From the November 2020 issue

Ask Astro: Why does the Moon disappear during New Moon?

By | Published: November 26, 2020 | Last updated on May 18, 2023
The inner ring (black) of this illustration shows from above how the Moon orbits Earth, with the Sun illuminating half the Moon at all times. (The Sun is located to the right of Earth and the Moon.) The outer ring (blue) shows the phases of the Moon as we see them from Earth as our satellite orbits around us.
Astronomy: Roen Kelly, after NASA/Bill Dunford

Q: What happens to the Moon during New Moon?

Michael Gardner 
Dublin, Ireland 

A:From Earth, we only ever see one side of the Moon. This is because the time it takes the Moon to rotate around its own axis happens to be the same amount of time it takes for the Moon to orbit Earth: one month. This phenomenon is known as tidal locking. Since we only see one side of the Moon, how much of the Moon is visible to us over the course of a month depends on which part of the Moon is reflecting light from the Sun. And that depends on where the Moon is in its orbit around Earth.

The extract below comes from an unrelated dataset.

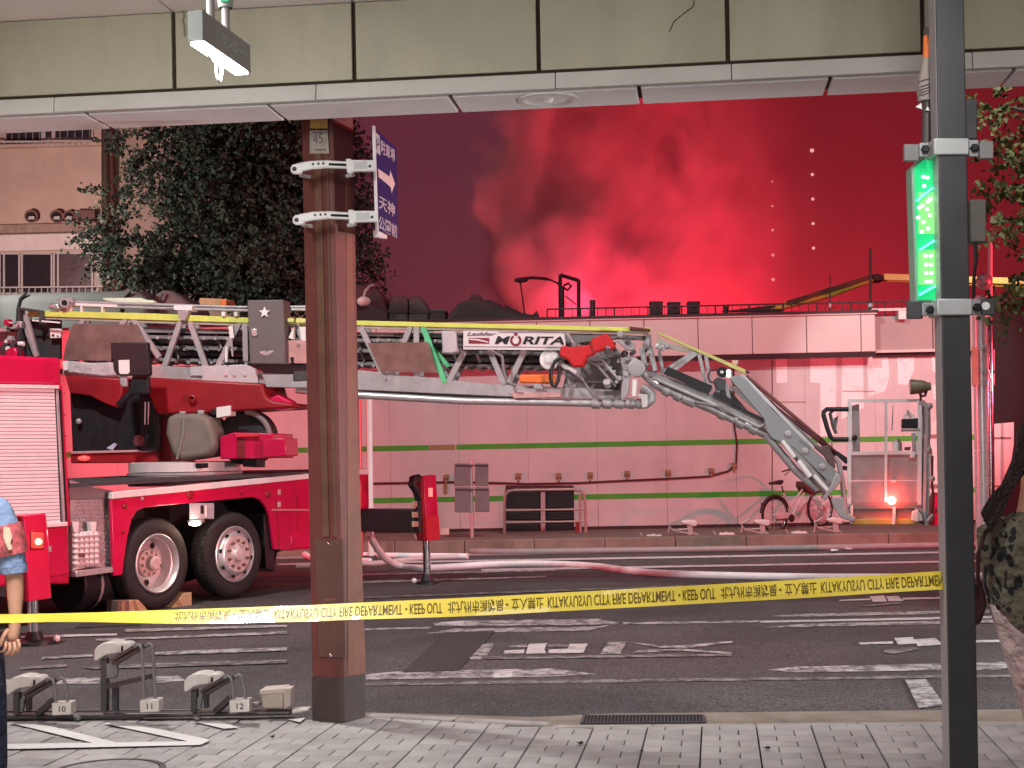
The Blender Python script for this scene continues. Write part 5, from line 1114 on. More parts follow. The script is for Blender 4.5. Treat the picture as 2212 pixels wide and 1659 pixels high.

In the image above, the Sun lights up only the half of the Moon that faces our star. From Earth, we see only the portion of the Moon that is both facing our planet and reflecting light.

In the case of a New Moon, the Moon is between Earth and the Sun, so the side of the Moon facing the Sun isn’t facing us. We can’t see any portion of the lit-up Moon during this phase. (When the Sun and Moon exactly line up, as viewed from Earth, we get a special experience known as a solar eclipse.)

You can simulate the phases of the Moon yourself at home with a lamp and baseball. Place the lamp (without its shade) on one end of a darkened room and stand on the opposite end of the room. By raising the baseball at arm’s length in front of you (so it faces the lamp), you can move slowly in a circle and see it go through the same phases as the Moon.